I was working on my website written in php/mysql. When I first wrote it, it was spaghetti with lots of php embedded in html and the like - very hard to maintain.
I rewrote the whole thing with a nice modular structure with OOPS, and now it is much easier to maintain and expand.
But when testing the site performance using webwait and siege, the newer, better structured version seems to run and load slower than the spaghetti code version.
There's a difference of nearly 1 second in loading time - 2.39s vs 3.81s
Nothing else was changed except the php code - not the js, not the css
So what is the problem here? Should I revert back to the old code? Has this happened to others?
Edit:
What I want to know is how others deal with this.
I can think of a couple of points to consider:
On top of that, the usual obviously applies (can you optimize the algorithm, enable caching or precompilation, and so on - but while those may help dramatically, they're not specific to OOP)
Profile the code. I've no idea how one does that in PHP, but it's the only reasonable way to work out what's going on.
Sometimes making code more elegant will have a detrimental effect on performance, but not usually to that extent. You need to work out where the time's going, and fix that bit.

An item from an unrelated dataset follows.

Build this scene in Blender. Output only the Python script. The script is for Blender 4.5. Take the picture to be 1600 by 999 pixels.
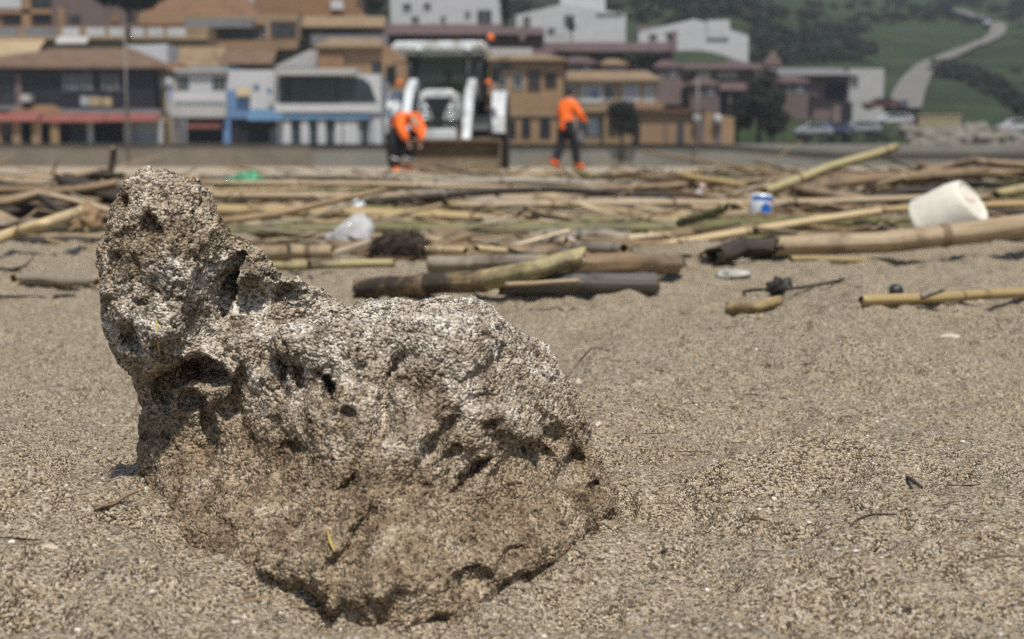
import bpy, bmesh, math, random
import numpy as np
from mathutils import Vector, Matrix, noise as mnoise

for o in list(bpy.data.objects):
    bpy.data.objects.remove(o)
scene = bpy.context.scene
COL = scene.collection
R = math.radians

# ------------------------------------------------------------------ camera
CAM_Z = 0.10
PITCH = math.atan(249.5 / 2222.0)
cam_d = bpy.data.cameras.new('camera')
cam_d.sensor_fit = 'HORIZONTAL'
cam_d.sensor_width = 36.0
cam_d.lens = 50.0
cam_d.clip_start = 0.02
cam_d.clip_end = 3000
cam_d.dof.use_dof = True
cam_d.dof.focus_distance = 0.43
cam_d.dof.aperture_fstop = 23.0
cam_d.dof.aperture_blades = 0
cam = bpy.data.objects.new('camera', cam_d)
COL.objects.link(cam)
cam.location = (0, 0, CAM_Z)
cam.rotation_euler = (math.pi / 2 - PITCH, 0, 0)
scene.camera = cam

# ------------------------------------------------------------------ sky and sun
SUN_EL, SUN_AZ = R(63), R(14)      # azimuth: to the right of straight behind the camera
sun_dir = Vector((math.sin(SUN_AZ) * math.cos(SUN_EL), -math.cos(SUN_AZ) * math.cos(SUN_EL), math.sin(SUN_EL)))
w = bpy.data.worlds.new('World')
scene.world = w
w.use_nodes = True
wn = w.node_tree
sky = wn.nodes.new('ShaderNodeTexSky')
sky.sky_type = 'NISHITA'
sky.sun_disc = False
sky.sun_elevation = SUN_EL
sky.sun_rotation = math.atan2(sun_dir.x, sun_dir.y)
sky.dust_density = 1.5
wn.links.new(sky.outputs[0], wn.nodes['Background'].inputs[0])
wn.nodes['Background'].inputs[1].default_value = 0.10
sd = bpy.data.lights.new('sun', 'SUN')
sd.energy = 3.9
sd.angle = R(3.0)
sd.color = (1.0, 0.955, 0.89)
so = bpy.data.objects.new('sun', sd)
COL.objects.link(so)
so.rotation_euler = sun_dir.to_track_quat('Z', 'Y').to_euler()
so.location = (3, -3, 8)
scene.view_settings.view_transform = 'Standard'
scene.view_settings.look = 'None'
scene.view_settings.gamma = 1
scene.view_settings.exposure = 0.3
scene.render.engine = 'CYCLES'
scene.cycles.use_denoising = False
scene.cycles.max_bounces = 6
scene.cycles.diffuse_bounces = 3
scene.cycles.transparent_max_bounces = 12

# ------------------------------------------------------------------ geometry helpers
FPX = 2222.0
CP, SP = math.cos(PITCH), math.sin(PITCH)
def ray(px, py):
    u = (px - 800.0) / FPX
    v = -(py - 499.5) / FPX
    return (u, CP + v * SP, -SP + v * CP)
def at(px, py, Y):
    d = ray(px, py)
    t = Y / d[1]
    return Vector((d[0] * t, Y, CAM_Z + d[2] * t))
def ss(a, b, x):
    t = np.clip((x - a) / (b - a), 0, 1)
    return t * t * (3 - 2 * t)
BY = np.array([0, 1.0, 1.75, 2.7, 4.0, 6.0, 10, 32, 125, 3000])
BZ = np.array([0, 0.0, 0.010, 0.020, 0.032, 0.01, -0.03, -0.13, -0.55, -0.6])
def berm(Y):
    return np.interp(Y, BY, BZ)
def on_sand(px, py, lift=0.0):
    """the point under this pixel that lies `lift` above the beach"""
    Y = 0.2
    while Y < 60:
        p = at(px, py, Y)
        if p.z - float(berm(Y)) - lift <= 0:
            return p
        Y *= 1.004
    return at(px, py, 4.0)

def hsh(ix, iy, iz, seed):
    with np.errstate(over='ignore'):
        h = (ix.astype(np.uint32) * np.uint32(374761393)) ^ (iy.astype(np.uint32) * np.uint32(668265263)) ^ (iz.astype(np.uint32) * np.uint32(2147483647 & 2246822519)) ^ np.uint32(seed * 40503 + 977)
        h = (h ^ (h >> np.uint32(13))) * np.uint32(1274126177)
        h = (h ^ (h >> np.uint32(16))) * np.uint32(2654435761 & 0xffffffff)
        h = h ^ (h >> np.uint32(15))
    return (h & np.uint32(0xffffff)).astype(np.float64) / 16777215.0
def vnoise(P, seed=0):
    P = np.asarray(P, float)
    i = np.floor(P).astype(np.int64)
    f = P - i
    f = f * f * f * (f * (f * 6 - 15) + 10)
    out = 0
    for dx in (0, 1):
        wx = f[:, 0] if dx else 1 - f[:, 0]
        for dy in (0, 1):
            wy = f[:, 1] if dy else 1 - f[:, 1]
            for dz in (0, 1):
                wz = f[:, 2] if dz else 1 - f[:, 2]
                out = out + wx * wy * wz * hsh(i[:, 0] + dx, i[:, 1] + dy, i[:, 2] + dz, seed)
    return out * 2 - 1
def fbm(P, octv=3, seed=0, gain=0.5):
    a, s, t = 1.0, 0.0, 0.0
    Q = np.asarray(P, float)
    for k in range(octv):
        s = s + a * vnoise(Q, seed + k * 7)
        t += a
        a *= gain
        Q = Q * 2.03 + 11.3
    return s / t
def worley(P, seed=0):
    P = np.asarray(P, float)
    i = np.floor(P).astype(np.int64)
    best = np.full(len(P), 9.0)
    for dx in (-1, 0, 1):
        for dy in (-1, 0, 1):
            for dz in (-1, 0, 1):
                c = (i[:, 0] + dx, i[:, 1] + dy, i[:, 2] + dz)
                q = np.stack([c[0] + hsh(*c, seed), c[1] + hsh(*c, seed + 1), c[2] + hsh(*c, seed + 2)], 1)
                best = np.minimum(best, ((q - P) ** 2).sum(1))
    return np.sqrt(best)

def mesh_np(name, V, F):
    """fast mesh from numpy verts (n,3) and quads or tris (m,k)"""
    V = np.asarray(V, np.float32); F = np.asarray(F, np.int32)
    me = bpy.data.meshes.new(name)
    me.vertices.add(len(V)); me.vertices.foreach_set('co', V.ravel())
    k = F.shape[1]
    me.loops.add(F.size); me.loops.foreach_set('vertex_index', F.ravel())
    me.polygons.add(len(F))
    me.polygons.foreach_set('loop_start', np.arange(0, F.size, k, dtype=np.int32))
    me.polygons.foreach_set('use_smooth', np.ones(len(F), bool))
    me.update(calc_edges=True)
    return me

def link(name, me, mats=None, parent=None, loc=None):
    o = bpy.data.objects.new(name, me)
    COL.objects.link(o)
    if mats is not None and me is not None:
        for m in (mats if isinstance(mats, (list, tuple)) else [mats]):
            if len(me.materials) < (len(mats) if isinstance(mats, (list, tuple)) else 1):
                me.materials.append(m)
    if parent is not None:
        o.parent = parent
    if loc is not None:
        o.location = loc
    return o
def tag(o, label=None, cat=None, group=None, kind=None):
    if label: o['label'] = label
    if cat: o['category'] = cat
    if group: o['group'] = group
    if kind: o['kind'] = kind
    return o
def empty(name, loc, label=None, cat=None, group=None, rz=0):
    o = bpy.data.objects.new(name, None)
    COL.objects.link(o)
    o.empty_display_size = 0.1
    o.location = loc
    o.rotation_euler = (0, 0, rz)
    return tag(o, label, cat, group)

class MB:
    """collects simple shapes and links them as one mesh object"""
    def __init__(s): s.v = []; s.f = []; s.sm = []
    def add(s, verts, faces, smooth=False):
        b = len(s.v)
        s.v += [tuple(v) for v in verts]
        s.f += [tuple(i + b for i in f) for f in faces]
        s.sm += [smooth] * len(faces)
        return s
    def box(s, x0, x1, y0, y1, z0, z1):
        v = [(x, y, z) for z in (z0, z1) for y in (y0, y1) for x in (x0, x1)]
        return s.add(v, [(0, 2, 3, 1), (4, 5, 7, 6), (0, 1, 5, 4), (2, 6, 7, 3), (0, 4, 6, 2), (1, 3, 7, 5)])
    def prism(s, poly, y0, y1):
        """polygon in xz, extruded along y; poly counter-clockwise seen from -y"""
        n = len(poly)
        v = [(x, y0, z) for x, z in poly] + [(x, y1, z) for x, z in poly]
        f = [tuple(range(n)), tuple(range(2 * n - 1, n - 1, -1))]
        f += [((i + 1) % n, i, i + n, (i + 1) % n + n) for i in range(n)]
        return s.add(v, f)
    def prism_x(s, poly, x0, x1):
        n = len(poly)
        v = [(x0, y, z) for y, z in poly] + [(x1, y, z) for y, z in poly]
        f = [tuple(range(n - 1, -1, -1)), tuple(range(n, 2 * n))]
        f += [(i, (i + 1) % n, (i + 1) % n + n, i + n) for i in range(n)]
        return s.add(v, f)
    def tube(s, pts, rad, n=10, caps=True, smooth=True, flat=1.0):
        pts = [Vector(p) for p in pts]
        rad = rad if isinstance(rad, (list, tuple)) else [rad] * len(pts)
        vs, fs = [], []
        for k, p in enumerate(pts):
            t = (pts[min(k + 1, len(pts) - 1)] - pts[max(k - 1, 0)]).normalized()
            a = Vector((0, 0, 1)) if abs(t.z) < 0.9 else Vector((0, 1, 0))
            u = t.cross(a).normalized(); w_ = u.cross(t)
            for j in range(n):
                an = 2 * math.pi * j / n
                vs.append(p + (u * math.cos(an) + w_ * math.sin(an) * flat) * rad[k])
        for k in range(len(pts) - 1):
            for j in range(n):
                a, b = k * n + j, k * n + (j + 1) % n
                fs.append((a, b, b + n, a + n))
        s.add(vs, fs, smooth)
        if caps:
            m = len(s.v) - len(vs)
            s.f.append(tuple(m + j for j in range(n - 1, -1, -1))); s.sm.append(False)
            s.f.append(tuple(m + (len(pts) - 1) * n + j for j in range(n))); s.sm.append(False)
        return s
    def lathe(s, prof, c=(0, 0, 0), axis='z', n=24, smooth=True):
        vs, fs = [], []
        for r, h in prof:
            for j in range(n):
                a = 2 * math.pi * j / n
                p = (r * math.cos(a), r * math.sin(a), h)
                if axis == 'x': p = (p[2], p[0], p[1])
                if axis == 'y': p = (p[0], p[2], p[1])
                vs.append((p[0] + c[0], p[1] + c[1], p[2] + c[2]))
        for k in range(len(prof) - 1):
            for j in range(n):
                a, b = k * n + j, k * n + (j + 1) % n
                fs.append((a, b, b + n, a + n))
        return s.add(vs, fs, smooth)
    def build(s, name, m, parent=None, bevel=0, loc=None):
        me = bpy.data.meshes.new(name)
        off = Vector(loc) if loc is not None else Vector((0, 0, 0))
        me.from_pydata([Vector(v) - off for v in s.v], [], s.f)
        me.polygons.foreach_set('use_smooth', s.sm)
        bm = bmesh.new(); bm.from_mesh(me)
        bmesh.ops.recalc_face_normals(bm, faces=bm.faces[:])
        bm.to_mesh(me); bm.free()
        o = link(name, me, m, parent, loc)
        if bevel:
            b = o.modifiers.new('bevel', 'BEVEL'); b.width = bevel; b.segments = 2; b.limit_method = 'ANGLE'
        return o

# ------------------------------------------------------------------ materials
def srgb(r, g, b):
    f = lambda c: (c / 255 / 12.92) if c / 255 <= 0.04045 else ((c / 255 + 0.055) / 1.055) ** 2.4
    return (f(r), f(g), f(b), 1)
def nmat(name):
    m = bpy.data.materials.new(name); m.use_nodes = True
    nt = m.node_tree
    return m, nt, nt.nodes['Principled BSDF']
def N(nt, typ, **kw):
    n = nt.nodes.new(typ)
    for k, v in kw.items():
        if k in n.inputs: n.inputs[k].default_value = v
        else: setattr(n, k, v)
    return n
def ramp(nt, src, stops, interp='LINEAR'):
    r = nt.nodes.new('ShaderNodeValToRGB')
    cr = r.color_ramp; cr.interpolation = interp
    while len(cr.elements) < len(stops): cr.elements.new(0.5)
    for e, (p, c) in zip(cr.elements, stops):
        e.position = p; e.color = c if len(c) == 4 else (*c, 1)
    nt.links.new(src, r.inputs[0])
    return r.outputs[0]
def mixc(nt, a, b, fac, mode='MIX'):
    m = nt.nodes.new('ShaderNodeMix'); m.data_type = 'RGBA'; m.blend_type = mode
    for sock, val in ((m.inputs[0], fac), (m.inputs[6], a), (m.inputs[7], b)):
        if hasattr(val, 'is_output') or isinstance(val, bpy.types.NodeSocket): nt.links.new(val, sock)
        else: sock.default_value = val
    return m.outputs[2]
def g(v): return (v, v, v, 1)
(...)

There's a difference of nearly 1 second in loading time - 2.39s vs 3.81s
That is a difference of 3.81-2.39 = 1.42s which is over 50% of the smaller value so it isn't a small number to my mind. Have you run your tests multiple times so that an initial compilation/interpretation cost is being amortized properly? Have you considered trying to introduce timers to see where there is more time being taken than before? Those would be my suggestions as it seems you may have introduced a lot of abstraction and are now seeing the price for that.

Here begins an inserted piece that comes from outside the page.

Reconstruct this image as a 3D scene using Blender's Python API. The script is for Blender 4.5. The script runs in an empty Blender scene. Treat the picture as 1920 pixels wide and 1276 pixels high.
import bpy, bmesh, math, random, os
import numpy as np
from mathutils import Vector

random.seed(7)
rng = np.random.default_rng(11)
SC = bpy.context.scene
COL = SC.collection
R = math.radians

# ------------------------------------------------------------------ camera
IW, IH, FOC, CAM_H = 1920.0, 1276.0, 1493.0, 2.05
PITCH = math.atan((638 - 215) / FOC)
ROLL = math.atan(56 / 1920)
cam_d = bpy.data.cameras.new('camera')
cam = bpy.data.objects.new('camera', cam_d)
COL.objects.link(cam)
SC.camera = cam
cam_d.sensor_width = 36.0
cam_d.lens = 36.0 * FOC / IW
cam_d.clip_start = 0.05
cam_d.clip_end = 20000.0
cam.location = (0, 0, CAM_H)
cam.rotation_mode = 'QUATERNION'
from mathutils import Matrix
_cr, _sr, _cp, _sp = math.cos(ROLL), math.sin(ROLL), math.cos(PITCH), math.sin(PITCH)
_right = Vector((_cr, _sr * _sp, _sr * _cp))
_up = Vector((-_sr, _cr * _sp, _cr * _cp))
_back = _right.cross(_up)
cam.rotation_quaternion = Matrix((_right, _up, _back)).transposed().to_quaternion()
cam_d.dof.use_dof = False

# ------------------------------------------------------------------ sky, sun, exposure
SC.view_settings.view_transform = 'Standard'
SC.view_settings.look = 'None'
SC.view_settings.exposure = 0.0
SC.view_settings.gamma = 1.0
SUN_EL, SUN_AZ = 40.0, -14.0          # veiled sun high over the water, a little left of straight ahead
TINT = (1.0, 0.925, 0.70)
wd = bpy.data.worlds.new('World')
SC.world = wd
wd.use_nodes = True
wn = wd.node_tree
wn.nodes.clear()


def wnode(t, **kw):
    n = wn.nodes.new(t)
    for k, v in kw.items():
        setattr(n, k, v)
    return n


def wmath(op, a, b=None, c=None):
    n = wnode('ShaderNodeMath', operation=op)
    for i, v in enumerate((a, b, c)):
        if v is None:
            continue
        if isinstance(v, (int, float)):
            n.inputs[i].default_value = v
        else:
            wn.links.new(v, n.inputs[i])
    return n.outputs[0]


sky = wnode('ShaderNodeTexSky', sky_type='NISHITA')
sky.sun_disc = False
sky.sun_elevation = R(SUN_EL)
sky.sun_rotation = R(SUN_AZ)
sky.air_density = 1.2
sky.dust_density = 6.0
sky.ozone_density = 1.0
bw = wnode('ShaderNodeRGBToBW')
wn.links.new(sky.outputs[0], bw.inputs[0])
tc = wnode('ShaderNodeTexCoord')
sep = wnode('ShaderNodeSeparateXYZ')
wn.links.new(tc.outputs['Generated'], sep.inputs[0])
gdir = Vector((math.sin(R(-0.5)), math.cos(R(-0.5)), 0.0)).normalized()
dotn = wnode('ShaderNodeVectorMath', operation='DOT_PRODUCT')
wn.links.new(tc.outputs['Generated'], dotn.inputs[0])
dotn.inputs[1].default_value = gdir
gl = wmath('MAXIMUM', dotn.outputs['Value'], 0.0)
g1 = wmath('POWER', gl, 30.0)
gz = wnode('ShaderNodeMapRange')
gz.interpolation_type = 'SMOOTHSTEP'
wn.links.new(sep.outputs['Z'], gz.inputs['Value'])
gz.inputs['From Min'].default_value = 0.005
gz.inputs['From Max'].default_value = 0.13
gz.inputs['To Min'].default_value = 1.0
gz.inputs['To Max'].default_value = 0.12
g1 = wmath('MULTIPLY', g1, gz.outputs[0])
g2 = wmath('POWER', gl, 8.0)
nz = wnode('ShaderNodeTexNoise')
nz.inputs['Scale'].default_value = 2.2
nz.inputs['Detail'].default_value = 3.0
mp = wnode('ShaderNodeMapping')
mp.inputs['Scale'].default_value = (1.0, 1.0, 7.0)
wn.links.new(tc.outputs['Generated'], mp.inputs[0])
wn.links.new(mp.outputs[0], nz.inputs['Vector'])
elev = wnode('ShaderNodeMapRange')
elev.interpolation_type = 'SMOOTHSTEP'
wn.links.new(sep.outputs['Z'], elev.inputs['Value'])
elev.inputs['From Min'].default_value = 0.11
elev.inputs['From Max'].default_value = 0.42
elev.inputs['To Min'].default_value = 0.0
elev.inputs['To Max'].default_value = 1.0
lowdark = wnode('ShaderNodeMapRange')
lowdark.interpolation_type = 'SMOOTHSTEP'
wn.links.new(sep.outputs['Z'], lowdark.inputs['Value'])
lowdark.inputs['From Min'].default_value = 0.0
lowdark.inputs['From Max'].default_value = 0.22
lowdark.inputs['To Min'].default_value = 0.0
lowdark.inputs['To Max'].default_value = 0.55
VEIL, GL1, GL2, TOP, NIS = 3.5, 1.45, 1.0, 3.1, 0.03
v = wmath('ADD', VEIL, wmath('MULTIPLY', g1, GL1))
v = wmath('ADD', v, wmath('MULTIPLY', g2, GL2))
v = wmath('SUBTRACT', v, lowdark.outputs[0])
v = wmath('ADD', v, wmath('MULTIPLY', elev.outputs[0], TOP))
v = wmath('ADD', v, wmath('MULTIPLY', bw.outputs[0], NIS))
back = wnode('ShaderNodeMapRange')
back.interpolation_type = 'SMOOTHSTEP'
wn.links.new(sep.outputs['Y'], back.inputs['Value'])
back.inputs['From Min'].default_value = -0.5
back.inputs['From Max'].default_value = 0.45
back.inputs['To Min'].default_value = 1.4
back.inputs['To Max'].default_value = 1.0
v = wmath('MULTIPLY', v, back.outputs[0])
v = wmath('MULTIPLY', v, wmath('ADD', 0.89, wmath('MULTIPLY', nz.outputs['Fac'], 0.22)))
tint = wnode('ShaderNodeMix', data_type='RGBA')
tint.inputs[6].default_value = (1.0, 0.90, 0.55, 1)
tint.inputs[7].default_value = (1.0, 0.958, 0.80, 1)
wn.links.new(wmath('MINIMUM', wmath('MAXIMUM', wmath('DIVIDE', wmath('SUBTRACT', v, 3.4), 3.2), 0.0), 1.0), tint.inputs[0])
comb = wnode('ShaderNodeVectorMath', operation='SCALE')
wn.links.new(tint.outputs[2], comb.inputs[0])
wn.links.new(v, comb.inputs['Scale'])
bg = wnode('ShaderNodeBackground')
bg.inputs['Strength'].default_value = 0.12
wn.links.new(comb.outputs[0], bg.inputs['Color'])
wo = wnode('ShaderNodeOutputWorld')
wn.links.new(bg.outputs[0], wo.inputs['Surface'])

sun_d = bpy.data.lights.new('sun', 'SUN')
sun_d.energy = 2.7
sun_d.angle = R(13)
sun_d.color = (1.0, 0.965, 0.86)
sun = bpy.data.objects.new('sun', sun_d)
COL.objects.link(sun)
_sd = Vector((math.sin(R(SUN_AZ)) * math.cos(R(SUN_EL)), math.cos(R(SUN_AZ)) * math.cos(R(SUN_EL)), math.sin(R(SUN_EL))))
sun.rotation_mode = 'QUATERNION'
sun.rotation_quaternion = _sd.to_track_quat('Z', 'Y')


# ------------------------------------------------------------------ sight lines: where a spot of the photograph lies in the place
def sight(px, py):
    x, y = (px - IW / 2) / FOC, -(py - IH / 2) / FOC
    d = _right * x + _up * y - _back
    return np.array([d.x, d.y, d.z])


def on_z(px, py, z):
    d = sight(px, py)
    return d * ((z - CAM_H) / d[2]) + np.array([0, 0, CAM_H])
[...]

"Should I revert back to the old code?"
If I say revert, you'll say "see, I knew OO was a blown unit, no one can make an OO application that works." That would be wrong.
If I say don't revert, you'll say, "but it's unacceptably slow."
So, what's left?
You have to write it better. Go forward. Rewrite your OO so that it actually works. OO isn't "magic" -- it doesn't guarantee anything. There are bad OO programs and good OO programs. In your case, you obviously have room for improvement.

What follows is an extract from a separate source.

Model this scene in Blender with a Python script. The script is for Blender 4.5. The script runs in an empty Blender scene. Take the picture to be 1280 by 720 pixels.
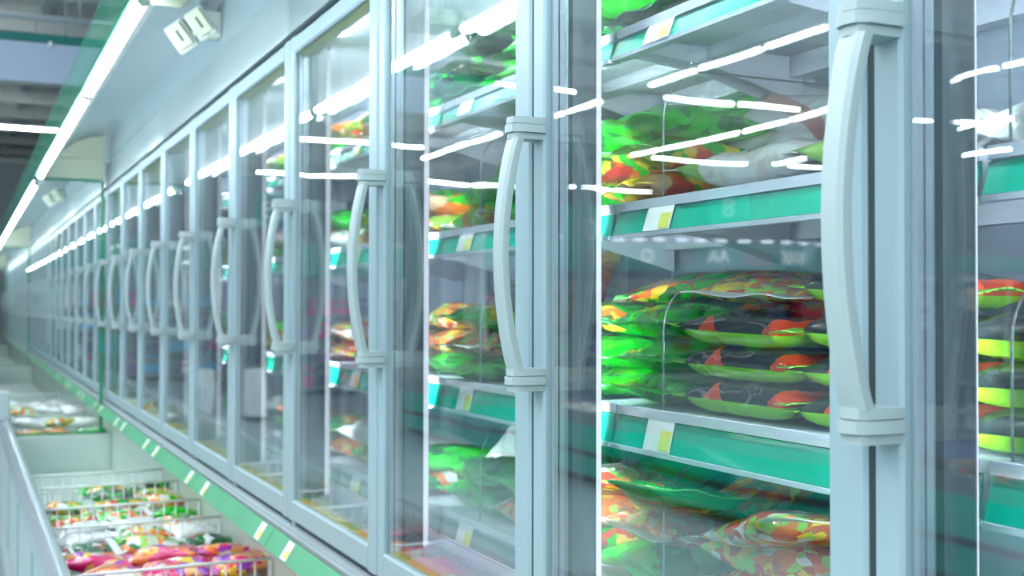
import bpy, bmesh, math, random
from mathutils import Vector, Matrix, noise
random.seed(7)
C = bpy.context.scene.collection
SC = bpy.context.scene
W = 0.78            # door pitch
GAP0 = 0.906        # first seam between doors (metres from the camera along the run)
DX = 0.838          # door plane
def gap(k): return GAP0 + k * W

# ------------------------------------------------------------------ materials
def mat(name): 
    m = bpy.data.materials.new(name); m.use_nodes = True
    nt = m.node_tree; nt.nodes.clear()
    out = nt.nodes.new('ShaderNodeOutputMaterial')
    return m, nt, out
def N(nt, t, **kw):
    n = nt.nodes.new(t)
    for k, v in kw.items():
        if k in n.inputs.keys() if isinstance(k, str) else False: n.inputs[k].default_value = v
        else: setattr(n, k, v)
    return n
def col(c): return (c[0], c[1], c[2], 1.0)
def paint(name, c, rough=.45, metal=0., bump=0., scale=60., spec=.5, var=.0, coat=0., vscale=6.):
    m, nt, out = mat(name)
    b = nt.nodes.new('ShaderNodeBsdfPrincipled')
    b.inputs['Base Color'].default_value = col(c)
    b.inputs['Roughness'].default_value = rough
    b.inputs['Metallic'].default_value = metal
    b.inputs['Specular IOR Level'].default_value = spec
    b.inputs['Coat Weight'].default_value = coat
    nt.links.new(b.outputs[0], out.inputs[0])
    tc = nt.nodes.new('ShaderNodeTexCoord')
    if bump:
        n = nt.nodes.new('ShaderNodeTexNoise'); n.inputs['Scale'].default_value = scale; n.inputs['Detail'].default_value = 3
        nt.links.new(tc.outputs['Object'], n.inputs['Vector'])
        bp = nt.nodes.new('ShaderNodeBump'); bp.inputs['Strength'].default_value = bump; bp.inputs['Distance'].default_value = .004
        nt.links.new(n.outputs['Fac'], bp.inputs['Height']); nt.links.new(bp.outputs[0], b.inputs['Normal'])
    if var:
        n = nt.nodes.new('ShaderNodeTexNoise'); n.inputs['Scale'].default_value = vscale; n.inputs['Detail'].default_value = 4
        nt.links.new(tc.outputs['Object'], n.inputs['Vector'])
        r = nt.nodes.new('ShaderNodeValToRGB')
        r.color_ramp.elements[0].position = .3; r.color_ramp.elements[1].position = .7
        r.color_ramp.elements[0].color = col([x * (1 - var) for x in c]); r.color_ramp.elements[1].color = col([min(1, x * (1 + var)) for x in c])
        nt.links.new(n.outputs['Fac'], r.inputs[0]); nt.links.new(r.outputs[0], b.inputs['Base Color'])
    return m
def glow(name, c, s):
    m, nt, out = mat(name)
    e = nt.nodes.new('ShaderNodeEmission'); e.inputs[0].default_value = col(c); e.inputs[1].default_value = s
    nt.links.new(e.outputs[0], out.inputs[0]); return m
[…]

So get some performance profiling tools and find out where the time has gone.
Also, don't "optimize" -- rewrite.
Odds are very good that you have some kind of search going on that takes up a lot of time. Eliminate search. Use better containers and collections (hash maps, sets, etc.)
Try setting up Xdebug and seeing what it can tell you. Someone else mentioned that you should check it out with a profiler. I agree, and Xdebug can provide you with one as well as some other useful functionality. Your IDE of choice may even integrate with Xdebug.
One thing to consider: are you using APC or some other PHP opcode caching solution? If not, all your code is being re-interpreted from scratch every time you load a page. This could definitely affect performance.
OOP means a lot of function calls, and function calls in dynamic languages are slow. So "translating" old code into OOP version will slow it down. Do a complete rewrite.